======== Records for this exercise
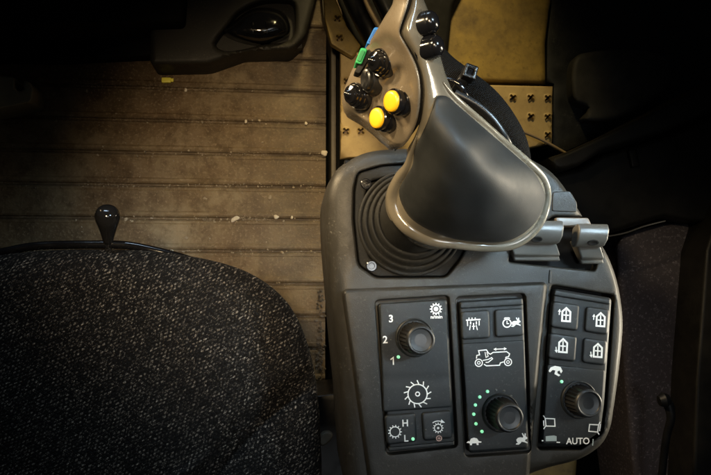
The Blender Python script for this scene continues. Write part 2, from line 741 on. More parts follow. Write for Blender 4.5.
# crumbs lying in the grooves of the floor
def lump(bm, c, r, sq=.6):
    res = bmesh.ops.create_icosphere(bm, subdivisions=1, radius=1)
    rot = Matrix.Rotation(random.uniform(0, 6.28), 3, Vector((random.uniform(-1, 1), random.uniform(-1, 1), 1)).normalized())
    for v in res['verts']:
        p = Vector((v.co.x * r * random.uniform(.7, 1.25), v.co.y * r * random.uniform(.6, 1.0), v.co.z * r * sq))
        v.co = rot @ p + c


def crumbs():
    bm = bmesh.new()
    for rib in (90, 122, 154, 186, 219, 251, 284):
        dens_ = {90: 8, 122: 18, 154: 40, 186: 90, 219: 80, 251: 50, 284: 16}[rib]
        for _ in range(dens_):
            x = random.choice((random.uniform(20, 324), random.gauss(235, 55)))
            if x > 322 or x < 5:
                continue
            if rib == 219 and random.random() < .5:
                x = random.uniform(120, 260)
            y = rib + random.gauss(0, 1.7)
            c = W(x, y, ZF + .0012)
            lump(bm, c, abs(random.gauss(0, .0009)) + .0005)
    for _ in range(70):
        c = W(random.uniform(60, 322), random.uniform(95, 300), ZF + .001)
        lump(bm, c, abs(random.gauss(0, .0008)) + .0005)
    dk = bmesh.new()
    for _ in range(110):       # dirt along the sill
        c = W(random.gauss(319.5, 2.2), random.uniform(290, 392), ZF + .002)
        lump(dk, c, random.uniform(.001, .0038))
    o = bobj('crumbs', bm, M['crumb'], None, 0)
    tag(o, 'scattered pale dirt crumbs lying along the grooves of the brown floor', 'crumbs', None, 'stuff')
    o = bobj('dirt', dk, M['dirt'], None, 0)
    tag(o, 'dark clods of dirt along the console side of the seat gap', 'dirt', None, 'stuff')


crumbs()
PEB = [(235, 219, .0075, .0042, 'broadest pale pebble, flat and pear shaped, in a floor groove above the seat'),
       (276.5, 217, .0048, .004, 'oval white pebble right of the broad one in the same floor groove'),
       (270, 197.5, .0042, .004, 'dull brown pebble between two floor grooves above the white oval one'),
       (186, 238, .0036, .003, 'small brown pebble on the floor just above the seat edge'),
       (324, 153, .0058, .005, 'round whitish pebble lodged against the strip beside the console'),
       (292, 217.5, .0026, .0026, 'smallest pale pebble nearest the console in the seat-side groove'),
       (186, 90, .0030, .003, 'lone pale grit grain right below the yellow clip'),
       (246, 121.5, .003, .003, 'pale grit grain in the upper dim groove below the floor moulding'),
       (306, 123.5, .0034, .003, 'pale grit grain in the upper dim groove near the sill strip')]
for (x, y, a, b, lab) in PEB:
    bm = bmesh.new()
    bmesh.ops.create_icosphere(bm, subdivisions=3, radius=1)
    sd = random.uniform(0, 9)
    for v in bm.verts:
        k = 1 + .16 * math.sin(3 * v.co.x + sd) + .12 * math.sin(4 * v.co.y + 2 * sd)
        v.co = Vector((v.co.x * a * k, v.co.y * b * k, v.co.z * b * .6)) * .8
    o = bobj('pebble', bm, M['stone'] if 'brown' not in lab else M['crumb'], None, 60)
    o.location = W(x, y, ZF + b * .4)
    o.rotation_euler.z = random.uniform(-.6, .6)
    tag(o, lab, 'pebble', 'pebbles on the cab floor')

# yellow clip on the floor
t = thing('yellow_clip', 'small bright yellow plastic clip lying on the dark floor', 'clip', W(167, 80, ZF))
patch('clip_body', rr_box(161.5, 77.5, 171, 82.6, 1), flat(ZF + .006), M['clip'], t, step=3, er=.8, ed=.001, skirt=((.005, 0),))
patch('clip_tab', rr_box(170.6, 78.3, 173.6, 81.8, .7), flat(ZF + .0045), M['clip'], t, step=2, er=.6, ed=.001, skirt=((.004, 0),))

# ------------------------------------------------------------------ top left: moulded floor housing
t = thing('floor_housing', 'dark grey moulded floor housing with a glossy black oval in a hollow', 'housing', W(262, 30, ZF))
hollow = dens([(217, 40), (216, 46), (224, 51), (240, 50), (262, 45), (285, 42), (293, 36), (295, 20), (293, 4), (284, 1), (262, 2), (240, 12), (228, 26)], 4, True)
patch('housing_shell', fillet([(150, -70), (330, -70), (317, -6), (305, 38), (292, 50), (243, 52), (208, 64), (150, 65)], 6), flat(ZF + .055), M['moulding'], t,
      holes=[hollow], step=8, er=6, ed=.008, skirt=((.03, 0), (.055, 0)), hskirt=.03, her=5, hed=.01)
patch('hollow', dens([(212, 54), (204, -10), (300, -10), (302, 48)], 6), flat(ZF + .034), M['moulding'], t, step=8, er=0, skirt=((.01, 0),))
patch('oval_cover', dens([(222, 31), (230, 25), (243, 14), (256, 8), (272, 8), (284, 13), (290, 24), (289, 34), (279, 40), (262, 44), (245, 42), (230, 37)], 3, True),
      flat(ZF + .073), M['gloss'], t, step=4, er=16, ed=.03, skirt=((.012, 0),))
for x0 in (252, 266):
    tube([W(x0, 22, ZF + .0735), W(x0 + 1, 28, ZF + .0735), W(x0 + 1, 34, ZF + .071)], .0012, M['gloss'], 'ridge', t, 8)

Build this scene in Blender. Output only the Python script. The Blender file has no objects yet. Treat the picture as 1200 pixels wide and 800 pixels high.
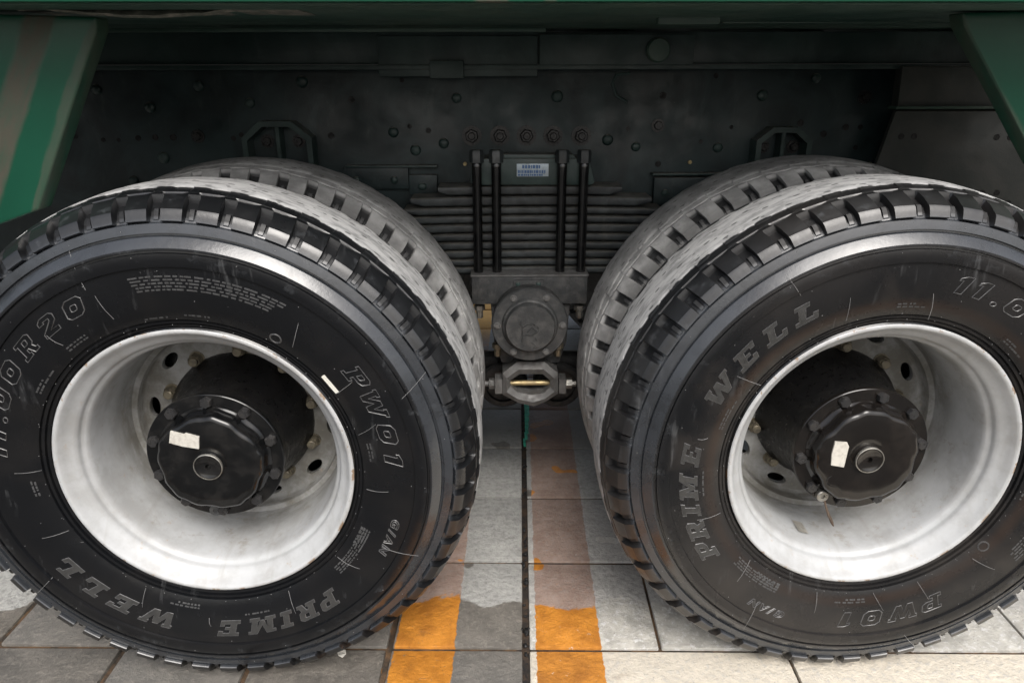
import bpy, bmesh, math, random
from mathutils import Vector, Matrix
PI = math.pi
random.seed(7)
S = bpy.context.scene
C = S.collection

# ------------------------------------------------------------ camera
CX, CD, CH, PITCH, YAW, ROLL, F = -.08, 1.258, 1.263, .3595, -.0171, -.0017, 848.0

def ray(u, w):
    du, dw = u - 600, w - 400
    c, s = math.cos(ROLL), math.sin(ROLL)
    a = c * du + s * dw; b = -s * du + c * dw
    v = (a / F, 1.0, -b / F)
    c, s = math.cos(PITCH), math.sin(PITCH)
    y = v[1] * c + v[2] * s; z = -v[1] * s + v[2] * c; x = v[0]
    c, s = math.cos(YAW), math.sin(YAW)
    return Vector((x * c - y * s, x * s + y * c, z))

CAMLOC = Vector((CX, -CD, CH))

def at(u, w, Y):
    """the point of the upright plane y = Y that a pixel of the 1200 x 800 photograph shows"""
    d = ray(u, w)
    return CAMLOC + d * ((Y - CAMLOC.y) / d.y)

cam = bpy.data.cameras.new('camera')
camo = bpy.data.objects.new('camera', cam); C.objects.link(camo)
fw = ray(600, 400).normalized()
rt = (ray(700, 400) - ray(600, 400)).normalized()
up = rt.cross(fw).normalized()
M = Matrix((rt, up, -fw)).transposed().to_4x4(); M.translation = CAMLOC
camo.matrix_world = M
cam.sensor_width = 36; cam.lens = F / 1200 * 36
cam.clip_start = .02; cam.clip_end = 3000
S.camera = camo

# ------------------------------------------------------------ light
world = bpy.data.worlds.new('World'); S.world = world; world.use_nodes = True
wn = world.node_tree; wn.nodes.clear()
SUN_EL, SUN_AZ = math.radians(50), math.radians(-14)      # azimuth from -Y towards +X
sky = wn.nodes.new('ShaderNodeTexSky'); sky.sky_type = 'NISHITA'; sky.sun_disc = False
sky.sun_elevation = SUN_EL; sky.sun_rotation = math.radians(180) + SUN_AZ
sky.air_density = 1.0; sky.dust_density = 6.0; sky.ozone_density = 1.0
hs = wn.nodes.new('ShaderNodeHueSaturation'); hs.inputs['Saturation'].default_value = .5
bg = wn.nodes.new('ShaderNodeBackground'); bg.inputs['Strength'].default_value = .13
wo = wn.nodes.new('ShaderNodeOutputWorld')
wn.links.new(sky.outputs[0], hs.inputs['Color']); wn.links.new(hs.outputs[0], bg.inputs['Color'])
wn.links.new(bg.outputs[0], wo.inputs[0])
sun = bpy.data.lights.new('sun', 'SUN'); sun.energy = 1.1; sun.angle = math.radians(35); sun.color = (1, .985, .96)
suno = bpy.data.objects.new('sun', sun); C.objects.link(suno)
sd = Vector((math.sin(-SUN_AZ) * math.cos(SUN_EL), -math.cos(SUN_AZ) * math.cos(SUN_EL), math.sin(SUN_EL)))
suno.rotation_euler = sd.to_track_quat('Z', 'Y').to_euler()
suno.location = (0, -5, 6)
vs = S.view_settings
vs.view_transform = 'Standard'; vs.look = 'None'; vs.gamma = 1; vs.use_curve_mapping = False
vs.exposure = 0.75
S.render.engine = 'CYCLES'
S.cycles.use_denoising = True
S.cycles.max_bounces = 8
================
§ Problem statement: From the data above, copy each line that has the string "script".

§ Written reply:
The Blender Python script for this scene continues. Write part 2, from line 741 on. More parts follow. Write for Blender 4.5.
Build this scene in Blender. Output only the Python script. The Blender file has no objects yet. Treat the picture as 1200 pixels wide and 800 pixels high.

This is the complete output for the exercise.